By Charlie September 10, 2006 2 comments

The Tanqua Karoo: Karooport and the R355 towards Calvinia (South Africa)
07 September 2006

(This report was previously posted on Charlie’s Bird Blog)

 

the tanqua karoo

 

What a fantastic day - and what a long one too! I woke up in a very dark room at about 02:30, spent an hour trying to remember which country I was in (South Africa), why on earth I’d set the alarm so early (to go birding - obviously…), where I’d left the car-keys (on top of the pile of clothes I was about to struggle into), and flushing the sleep out of my eyes with cold, cold water so that they’d focus properly. After a decidely unsatisfactory ‘breakfast’ of decaf coffee and a few bits of bread and fruit I’d bought at the local supermarket the evening before, I started off on what turned out to be a 18 hour, 600km round-trip out from Cape Town into the beautiful and unique ‘tanqua karoo’.

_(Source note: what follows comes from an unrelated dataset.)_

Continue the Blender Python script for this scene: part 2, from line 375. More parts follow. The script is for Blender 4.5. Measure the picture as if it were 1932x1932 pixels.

An ancient and highly specialised biome, the “Tanqua Karoo” (beautifully described in Callan Cohen et al’s superb Southern African Birdfinder as ‘parched brown expanses, aloe-lined escarpments, and lonely isolated hills’) contains some 18 endemic bird species amongst its avifauna and literally hundreds of endemic plants (many of which would be flowering after an early spring of heavy rains) amongst its remarkable flora. The birds I sort of knew (I’ve been into the karoo once before - when, incidentally, I’d felt my first - and so far only - stirrings of unease caused by agorophobia: the place really is that ‘open’), the plants I had no idea about - but with the forecast set for ‘hot and sunny’, and the conditions seemingly just right for someone with a spot of wanderlust to drift wide-eyed in a huge landscape I had a feeling this was going to be one of those days that remain with you for many years…and so it proved…

 

the tanqua karoo

the R355 though the tanqua karoo

 

The route I’d decided on beforehand was the Karooport to Calvinia road - the R355 - an unpaved dirttrack said to be the country’s longest road uninterrupted by a town or village (250km in all).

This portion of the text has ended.